Tuesday, June 30, 2020

White supremacy is the original cancel culture


John Kass’ column on June 26, “One wrong ‘like’ will get you canceled by cancel culture,” suffers from both a narrow and short view of history.

Kass cites Joe McCarthy’s right-wing assault on speech and ideas. He needs one such example to balance a column that lingers over the repeated transgressions by “the new thought police” who routinely attack liberals and conservatives alike, but “praise Black Lives Matter” and “appreciate antifa.”

This is thin stuff, but it might have been strengthened if Kass had dug a little deeper into the history and roots of “cancel culture.” What, after all, would you call centuries of attacks against Native Americans, betraying treaties, uprooting them from tribal homelands, forcing them into schools run by the Interior Department and prohibiting them from speaking their tribal language? A long running episode of “cancel culture” initiated and sustained by Euro-Americans?

Or consider, perhaps, the reasons why there is a moment and a movement in which Black Lives Matter very much. Is it too much to suggest that such a movement grows in response to 400 hundred years of “cancel culture?”
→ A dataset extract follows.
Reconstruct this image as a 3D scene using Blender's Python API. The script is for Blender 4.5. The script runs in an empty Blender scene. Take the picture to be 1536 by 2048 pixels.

One other long view might help here. In the Red Scare and the witch hunts of the ‘40s and ‘50s, in which Joe McCarthy played only a short and fleeting role, university presidents, corporate CEOs and, even, panicked union bosses, fired or denied employment to tens of thousands of people. But it would appear that Kass is quite willing to “cancel” thoughtful consideration of that history.